I’ve found what I think is the biggest difference between my generation and my parents.
Nihilism.
I mean this in a philosophical way, and not the anti-religious one. I mean the skepticism of the purpose of the meaning of anything.
extreme skepticism maintaining that nothing in the world has a real existence.
Sometime around Y2K, with corporations being deemed people and people being worth less than a company, while still being told that you should think of your company as family, we all sort of … broke.
We stopped caring if the job was our career and made ourselves the future we wanted. We put our joy, our contentment, above the work. But we also wanted the work to have some kind of purpose. We wanted to do good work, to stop supporting companies and things that were disrespectful and problematic.
We were more critical than ever before, but we didn’t just aim our cynicism at companies. We targeted ourselves with self effacing reality, snide sarcasm, and sometimes the harshness of truth. We weren’t going to celebrate the dead just because they were now dead and therefore perfect (except Bob Ross and Mr. Rodgers). We were now realists.
From that, with the decline in humanity in politics and the state of global warming, our morbid natures came to the surface. Gen X, Millennials, Oregon Trail, Gen Z, we all share the same feeling of not despair but reality. As the movie said, Reality Bites.
With this life of abject nihilism, we must seem disrespectful and even offensive to Boomers. We are cavalier about our love, intensely passionate and obsessive, but disinclined towards hero worship. Our support is won by providing a service as stated, but it’s kept by walking the walk. Once lost, regaining trust is nigh impossible.
We hate the idea of ‘the man’ in a different way than our hippie predecessors. We see the bribes and the depravity of wealth and riches, and we don’t want that. If we could live without money, we’d be happy. We just want to be free to create, to live and to love. And when we see people working against the common cause, we rebel.

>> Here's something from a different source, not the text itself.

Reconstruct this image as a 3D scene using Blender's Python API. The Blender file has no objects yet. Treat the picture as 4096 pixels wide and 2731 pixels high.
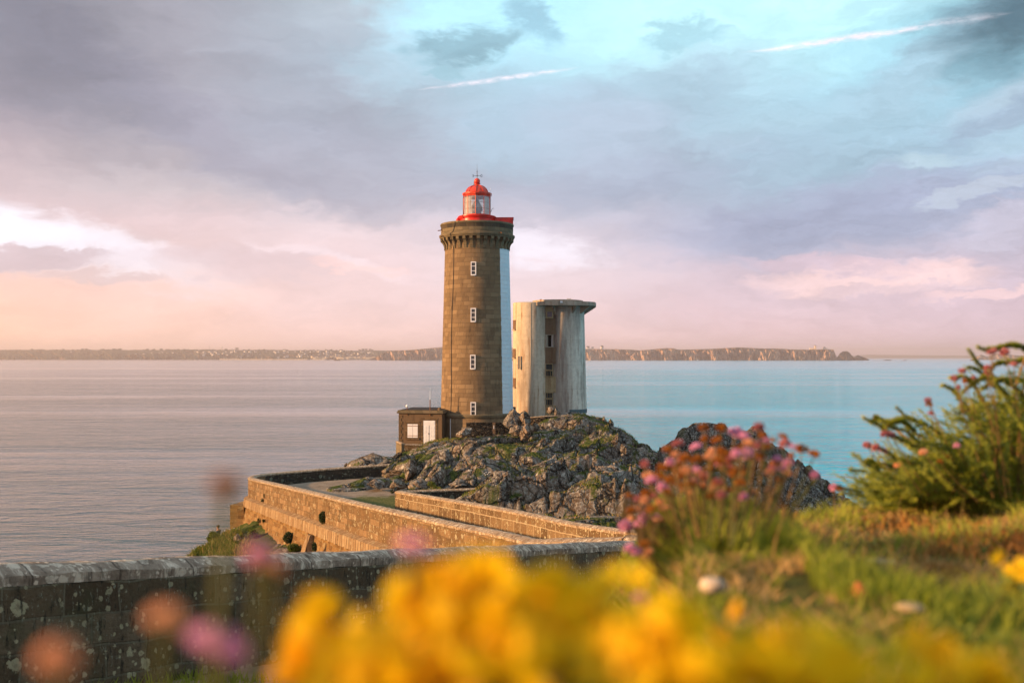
import bpy, math, random
import numpy as np
R = math.radians
rng = np.random.default_rng(7)
random.seed(7)
scene = bpy.context.scene
C = scene.collection
FPX, HY, CAMZ = 3982.0, 1428.0, 19.0
TILT = math.atan((HY - 1365.5) / FPX)

# ------------------------------------------------------------------ camera
cam_d = bpy.data.cameras.new('camera'); cam = bpy.data.objects.new('camera', cam_d); C.objects.link(cam)
cam_d.lens = 36.0 * FPX / 4096.0; cam_d.sensor_width = 36.0
cam_d.clip_start = 0.02; cam_d.clip_end = 200000
cam.location = (0, 0, CAMZ); cam.rotation_euler = (math.pi / 2 + TILT, 0, 0)
cam_d.dof.use_dof = True; cam_d.dof.focus_distance = 95.0; cam_d.dof.aperture_fstop = 3.9
scene.camera = cam

def ray(px, py):
    cx = (px - 2048) / FPX; cy = -(py - 1365.5) / FPX
    c, s = math.cos(TILT), math.sin(TILT)
    return np.array([cx, c - cy * s, s + cy * c])
def W(px, py, d):                       # point at forward distance d behind a picture point
    r = ray(px, py); r = r * (d / r[1]); return np.array([r[0], r[1], r[2] + CAMZ])
def WZ(px, py, z):                      # point at height z behind a picture point
    r = ray(px, py); return np.array([0, 0, CAMZ]) + r * ((z - CAMZ) / r[2])
def azel(px, py):
    r = ray(px, py); r = r / np.linalg.norm(r)
    return math.atan2(r[0], r[1]), math.asin(r[2])

# ------------------------------------------------------------------ render / colour
scene.render.engine = 'CYCLES'
scene.view_settings.view_transform = 'Standard'; scene.view_settings.look = 'None'
scene.view_settings.exposure = 0.80; scene.view_settings.gamma = 1.0
scene.cycles.use_denoising = True
scene.cycles.max_bounces = 6; scene.cycles.transparent_max_bounces = 8
scene.cycles.sample_clamp_indirect = 6.0; scene.cycles.caustics_reflective = False; scene.cycles.caustics_refractive = False

def lin(c):
    return tuple(((v / 255.0) / 12.92 if v / 255.0 <= 0.04045 else ((v / 255.0 + 0.055) / 1.055) ** 2.4) for v in c[:3]) + (1.0,)

# ------------------------------------------------------------------ node helper
class NT:
    def __init__(s, tree): s.t = tree; s.n = tree.nodes; s.l = tree.links
    def put(s, sock, v):
        if v is None: return
        if hasattr(v, 'is_output'): s.l.new(v, sock)
        else:
            try: sock.default_value = v
            except Exception:
                if isinstance(v, (int, float)): sock.default_value = (v,) * len(sock.default_value)
                else: sock.default_value = tuple(v)[:len(sock.default_value)]
    def new(s, typ, ins=None, **props):
        nd = s.n.new(typ)
        for k, v in props.items(): setattr(nd, k, v)
        for k, v in (ins or {}).items(): s.put(nd.inputs[k], v)
        return nd
    def math(s, op, a, b=None, c=None, clamp=False):
        nd = s.new('ShaderNodeMath', operation=op, use_clamp=clamp)
        s.put(nd.inputs[0], a); s.put(nd.inputs[1], b); s.put(nd.inputs[2], c); return nd.outputs[0]
    def vm(s, op, a, b=None, sc=None):
        nd = s.new('ShaderNodeVectorMath', operation=op)
        s.put(nd.inputs[0], a); s.put(nd.inputs[1], b)
        if sc is not None: s.put(nd.inputs['Scale'], sc)
        return nd.outputs[0]
    def mix(s, f, a, b, bt='MIX'):
        nd = s.new('ShaderNodeMix', data_type='RGBA', blend_type=bt, clamp_factor=True)
        s.put(nd.inputs[0], f); s.put(nd.inputs[6], a); s.put(nd.inputs[7], b); return nd.outputs[2]
    def mr(s, v, a, b, c=0.0, d=1.0, smooth=True):
        nd = s.new('ShaderNodeMapRange', interpolation_type='SMOOTHSTEP' if smooth else 'LINEAR')
        for k, x in enumerate((v, a, b, c, d)): s.put(nd.inputs[k], x)
        return nd.outputs[0]
    def noise(s, vec, scale=1, detail=4, rough=0.5, dist=0.0, out=0):
        nd = s.new('ShaderNodeTexNoise', {'Vector': vec, 'Scale': scale, 'Detail': detail, 'Roughness': rough, 'Distortion': dist})
        return nd.outputs[out]
    def vor(s, vec, scale=1, feature='F1', rnd=1.0, out='Distance'):
        nd = s.new('ShaderNodeTexVoronoi', {'Vector': vec, 'Scale': scale, 'Randomness': rnd}, feature=feature)
        return nd.outputs[out]
    def map(s, vec, loc=(0, 0, 0), rot=(0, 0, 0), sc=(1, 1, 1), vt='POINT'):
        nd = s.new('ShaderNodeMapping', {0: vec, 1: loc, 2: rot, 3: sc}, vector_type=vt); return nd.outputs[0]
    def ramp(s, f, stops, interp='LINEAR'):
        nd = s.new('ShaderNodeValToRGB', {0: f}); cr = nd.color_ramp; cr.interpolation = interp
        while len(cr.elements) < len(stops): cr.elements.new(0.5)
        for e, (p, c) in zip(cr.elements, stops):
            e.position = p; e.color = c if len(c) == 4 else tuple(c) + (1,)
        return nd.outputs[0]

# ------------------------------------------------------------------ world: evening sky with cloud layers, by direction
SUN_AZ, SUN_EL = -104.0, 13.0             # degrees from straight ahead (negative = left), elevation
world = bpy.data.worlds.new('World'); scene.world = world; world.use_nodes = True
T = NT(world.node_tree); T.n.clear()
geo = T.new('ShaderNodeTexCoord').outputs['Generated']
sep = T.new('ShaderNodeSeparateXYZ', {0: T.vm('NORMALIZE', geo)})
az = T.math('ARCTAN2', sep.outputs[0], sep.outputs[1]); el = T.math('ARCSINE', sep.outputs[2])
elp = T.math('MAXIMUM', el, 0.0)
P2 = T.new('ShaderNodeCombineXYZ', {0: az, 1: elp, 2: 0.0}).outputs[0]
w1 = T.noise(T.map(P2, sc=(7, 16, 1)), 1.0, 5, 0.6, 0.2, out=1)
w2 = T.noise(T.map(P2, loc=(3, 7, 0), sc=(26, 60, 1)), 1.0, 5, 0.62, 0.3, out=1)
warp = T.vm('ADD', T.vm('MULTIPLY', T.vm('SUBTRACT', w1, (.5, .5, .5)), (.11, .055, 0)), T.vm('MULTIPLY', T.vm('SUBTRACT', w2, (.5, .5, .5)), (.075, .036, 0)))
PW = T.vm('ADD', P2, warp)
sw = T.new('ShaderNodeSeparateXYZ', {0: T.vm('ADD', P2, T.vm('SCALE', warp, sc=0.6))})
rows = [1428, 1395, 1340, 1220, 1050, 900, 780, 520, 240, 0]
cols = {
 -250: [(222,176,160),(238,192,170),(248,200,175),(250,205,185),(222,193,190),(212,190,194),(198,180,186),(152,147,160),(142,142,154),(126,129,140)],
 600: [(222,182,172),(236,196,184),(247,205,190),(244,206,196),(222,196,196),(216,194,198),(192,182,188),(158,157,170),(162,162,174),(150,151,163)],
 1350: [(220,188,190),(230,196,196),(242,207,203),(234,206,206),(226,202,205),(216,200,206),(180,178,190),(160,166,181),(162,174,189),(168,180,192)],
 2100: [(218,188,194),(228,196,202),(238,206,206),(232,208,212),(226,210,218),(204,198,212),(178,182,200),(166,186,204),(168,206,224),(178,230,246)],
 3050: [(208,182,194),(218,190,200),(226,196,204),(214,192,203),(196,184,199),(178,180,199),(168,180,200),(164,194,211),(166,214,232),(196,241,253)],
 4250: [(198,174,190),(204,180,194),(206,183,196),(204,184,198),(184,178,196),(164,176,200),(163,180,206),(152,190,210),(148,205,224),(112,142,158)]}
EMAX = R(62)
base = None; prev = None
for k, (px, cs) in enumerate(sorted(cols.items())):
    st = [(max(azel(2048, r)[1], 0) / EMAX, lin(c)) for r, c in zip(rows, cs)]
    top = lin((206, 222, 236)); st += [(R(28) / EMAX, tuple(0.5 * (a + b) for a, b in zip(st[-1][1], top))), (1.0, top)]
    rc = T.ramp(T.math('DIVIDE', sw.outputs[1], EMAX), st, 'LINEAR')
    if base is None: base = rc
    else:
        a0 = azel(prev, HY)[0]; a1 = azel(px, HY)[0]
        base = T.mix(T.mr(sw.outputs[0], a0, a1), base, rc)
    prev = px
def cloud(px, py, rx, ry, rot, col, s=1.0, e=0.55, wp=PW):
    global base
    a, b = azel(px, py)
    m = T.map(wp, loc=(a, b, 0), rot=(0, 0, R(rot)), sc=(rx / FPX, ry / FPX, 1), vt='TEXTURE')
    g = T.new('ShaderNodeTexGradient', {0: m}, gradient_type='SPHERICAL').outputs[1]
    base = T.mix(T.mr(g, 0.0, e, 0.0, s), base, lin(col))
cloud(2950, 60, 1000, 380, 8, (192, 240, 250), 1.0, 0.7)
cloud(1900, 60, 480, 280, 0, (182, 234, 252), 0.85, 0.7)
cloud(1620, 260, 420, 160, 0, (178, 214, 232), 0.5, 0.8)
cloud(2480, 440, 900, 250, 12, (164, 190, 209), 0.85, 0.6)
cloud(2420, 560, 500, 260, 0, (180, 188, 208), 0.45, 0.8)
cloud(3560, 330, 800, 130, 28, (160, 190, 208), 0.75, 0.7)
cloud(3350, 620, 700, 230, 10, (150, 184, 202), 0.6, 0.8)
cloud(3300, 900, 900, 170, 4, (168, 176, 198), 0.6, 0.8)
cloud(3300, 880, 1000, 210, 5, (154, 164, 190), 0.8, 0.8)
cloud(2650, 700, 800, 160, 8, (158, 170, 192), 0.6, 0.9)
cloud(1300, 760, 800, 130, -10, (170, 172, 188), 0.5, 0.9)
cloud(4180, 20, 520, 300, 22, (84, 114, 130), 1.0, 0.9)
cloud(4060, 400, 360, 110, 8, (186, 196, 212), 0.45, 0.9)
cloud(4020, 470, 340, 60, 10, (150, 172, 194), 0.8, 0.6)
cloud(500, 330, 900, 160, -30, (146, 146, 162), 0.7, 0.9)
cloud(900, 560, 1000, 130, -22, (160, 160, 176), 0.6, 0.9)
cloud(150, 180, 700, 420, -20, (118, 120, 134), 0.75, 1.0)
cloud(1500, 640, 900, 200, -14, (164, 170, 188), 0.5, 0.9)
cloud(1880, 190, 330, 95, 10, (132, 168, 184), 0.9, 0.6)
cloud(2120, 80, 210, 80, -25, (142, 184, 204), 0.85, 0.7)
cloud(1780, 300, 120, 42, 0, (150, 188, 204), 0.8, 0.5)
cloud(2700, 150, 240, 60, 5, (150, 192, 208), 0.7, 0.6)
cloud(230, 955, 820, 150, -12, (240, 235, 245), 1.0, 0.8)
cloud(520, 1010, 300, 60, -4, (240, 230, 240), 0.7, 0.7)
cloud(120, 1015, 420, 55, -4, (206, 187, 194), 0.9, 0.5)
cloud(380, 1115, 300, 30, -3, (214, 192, 194), 0.7, 0.6)
cloud(1020, 1060, 560, 90, 2, (214, 194, 200), 0.6, 0.7)
cloud(1290, 1045, 460, 40, -13, (236, 218, 224), 0.65, 0.8)
cloud(1420, 1085, 260, 24, -3, (242, 206, 202), 0.6, 0.6)
cloud(2160, 985, 330, 90, -14, (236, 230, 242), 0.9, 0.8)
cloud(3480, 1120, 560, 70, 0, (240, 209, 210), 0.9, 0.55)
cloud(3300, 1060, 420, 45, -6, (206, 186, 200), 0.8, 0.6)
cloud(3560, 1155, 420, 18, 0, (214, 192, 202), 0.7, 0.6)
cloud(4020, 1180, 380, 25, 0, (236, 204, 206), 0.7, 0.6)
cloud(3690, 655, 190, 50, 6, (186, 212, 224), 0.6, 0.8)
cloud(4030, 570, 260, 90, 14, (176, 208, 222), 0.45, 1.0)
cloud(4060, 660, 260, 60, 18, (184, 206, 220), 0.35, 1.0)
cloud(3960, 780, 300, 40, 14, (184, 196, 212), 0.7, 0.5)
cloud(4080, 900, 380, 90, 18, (196, 192, 210), 0.7, 0.6)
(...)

We hold ourselves to these expectations as well, turning against our own achievements if we should slip. Our friends will hold us to task as well. But they will also life us up and remind us we deserve to be loved, to be happy.
And yet. We do all this in a way that Boomers, Silent, and the Greatest seem to find perplexing. We do it with snide comments and sarcasm. We bite and laugh. We joke “I am personally called out!” without meaning that at all. The word ‘literally’ has become a metaphor to us.
Above all, we don’t know that there’s a meaning in anything, and we don’t let it overwhelm us by using humour.
Because this is the world you gave us, and we’re just trying to make it through.